Now that the initial wave of bungalow building is over, a new wave of Irish construction is attempting to atone for a disaster that cannot be undone; this consists of improving the basic bungalows, often with the aid of architects who actually think about what they're doing: adding new extensions, reconfiguring the internal room layouts, using better-quality materials, making the windows bigger.

But the mess can't be cleared up and these little bungalows have ruined, forever, much of what was valuable in the Irish landscape. It's no good Adrian Duncan going on and on about how the Irish landscape was in reality a place of poverty-stricken bleakness and famine, far too romanticised by city-bound intellectuals, and that it's a good thing the ordinary people have now reappropriated it. There's something wrong-headed and recalcitrant in the way he praises these "new hovels" as a spontaneous outpouring of bottom-up Irish creativity and enterprise.

I find it very disturbing that an author who has published beautiful novels decided to take sides in this bitter national dispute - the wrong side.
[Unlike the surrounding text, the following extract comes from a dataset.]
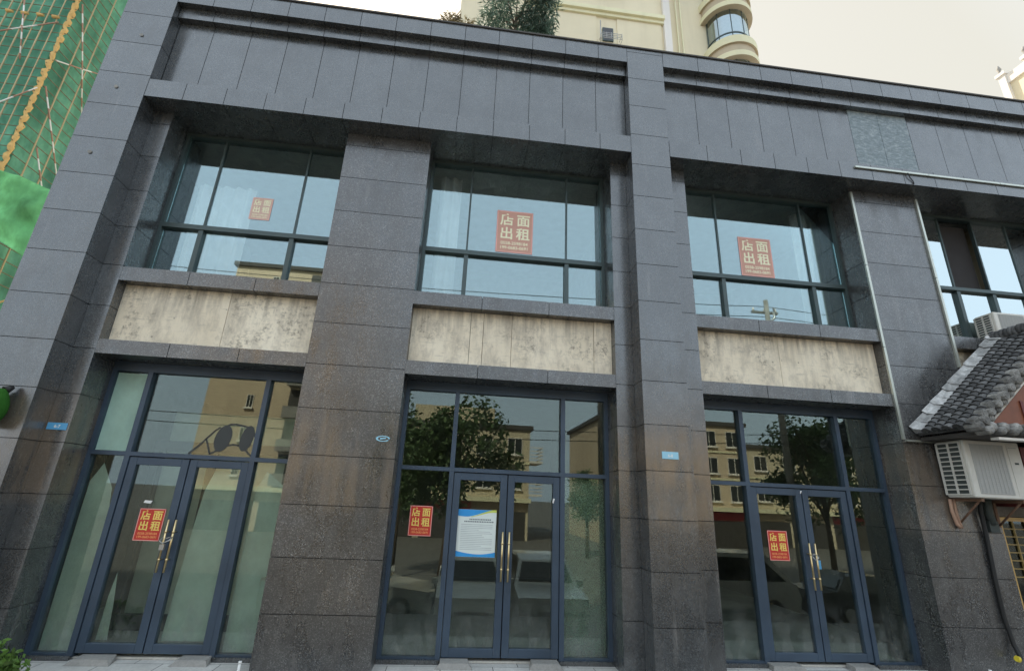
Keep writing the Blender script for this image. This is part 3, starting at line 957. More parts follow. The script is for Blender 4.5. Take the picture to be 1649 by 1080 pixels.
# drilled fixings on the left pier
for x, z, lb in ((-5.06, 8.07, 'upper'), (-5.13, 7.09, 'middle'), (-5.14, 5.98, 'lower')):
    b = MB()
    pts = [(x + 0.025 * math.cos(a * math.pi / 8), z + 0.025 * math.sin(a * math.pi / 8)) for a in range(16)]
    b.prism_xz(pts, -0.012, -0.001)
    tag(b.build('anchor_plug', 'concrete'), lb + ' white filled anchor hole on the face of the leftmost pier', 'anchor plug', 'white plugs on the left pier')

# chain between the left door handles
b = MB()
b.tube([(-3.337, 0.62, 1.26), (-3.36, 0.60, 1.22), (-3.31, 0.585, 1.20), (-3.25, 0.60, 1.235), (-3.25, 0.64, 1.27), (-3.30, 0.66, 1.255), (-3.337, 0.64, 1.24)], 0.008, 6)
b.box(-3.335, -3.285, 0.575, 0.60, 1.13, 1.19)
tag(b.build('lock_chain', 'steel'), 'dark steel lock looped around the brass handles of the leftmost doors', 'lock')
b = MB()
b.tube([(4.82, 0.62, 1.30), (4.85, 0.60, 1.25), (4.905, 0.61, 1.28), (4.90, 0.64, 1.32), (4.83, 0.65, 1.31)], 0.007, 6)
tag(b.build('lock_cable', 'steel'), 'thin lock cable looped around the brass handles of the rightmost doors', 'lock')

# curtains upstairs
def curtain(x0, x1, y, z0, z1, mat, label, amp=0.035, pitch=0.16):
    b = MB()
    n = int((x1 - x0) / 0.02)
    P = [(x0 + (x1 - x0) * k / n, y + amp * math.sin((x0 + (x1 - x0) * k / n) * 2 * math.pi / pitch + 0.7 * math.sin(k * 0.13))) for k in range(n + 1)]
    b.v = [(p[0], p[1], z0) for p in P] + [(p[0], p[1], z1) for p in P]
    for k in range(n):
        b.f.append((k, k + 1, n + 2 + k, n + 1 + k)); b.mi.append(0); b.tn.append(1.0); b.sm.append(True)
    o = b.build('curtain', mat)
    md = o.modifiers.new('thickness', 'SOLIDIFY'); md.thickness = 0.003
    return tag(o, label, 'curtain')
curtain(-4.30, -3.45, 1.0, 4.53, 6.3, 'curtain', 'white sheer curtain behind the left panes of the leftmost upstairs window')
curtain(-0.6, -0.25, 1.0, 4.53, 6.9, 'curtain', 'white curtain gathered behind the left pane of the middle upstairs window')
curtain(5.62, 5.95, 1.0, 4.53, 6.9, 'curtain', 'white curtain behind the right pane of the upstairs window next to the strip')
curtain(8.85, 10.2, 1.0, 4.53, 6.95, 'curtain_brown', 'brown curtain behind the upstairs window above the tiled canopy')
tag(MB().box(8.31, 8.92, 0.86, 0.88, 5.0, 6.9).build('shade_sheet', 'room_shade'), 'dark sheet for the unlit room in the open casement above the tiled canopy', 'dark sheet')  # added dark sheet in place of the shade in the room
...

Profile Image for Differengenera.
434 reviews70 followers
September 2, 2025
it's a beautiful book with interesting social history and very well-written. but: even if certain Irish Times columnists have said things which can come off as urban-centric or snobbish there is a good critique to be made of the pattern of dispersed settlements here which has to be extended beyond the endorsement of a 'vernacular modernism'. Waterway pollution, roads which have become unsafe for any mode of transport other than tank SUVs are all a legacy of lining roads with statement housing for which we have a history of v generous subsidies to 'farmers' and a corrupt planning system to thank. Would have been good to see some of the environmental, broader lived stuff considered
Profile Image for Daniel.
51 reviews
March 26, 2023
This is the kind of book that academics wish they could write. Effortlessly comprehensive reflection on Ireland since the 70s. Really cool.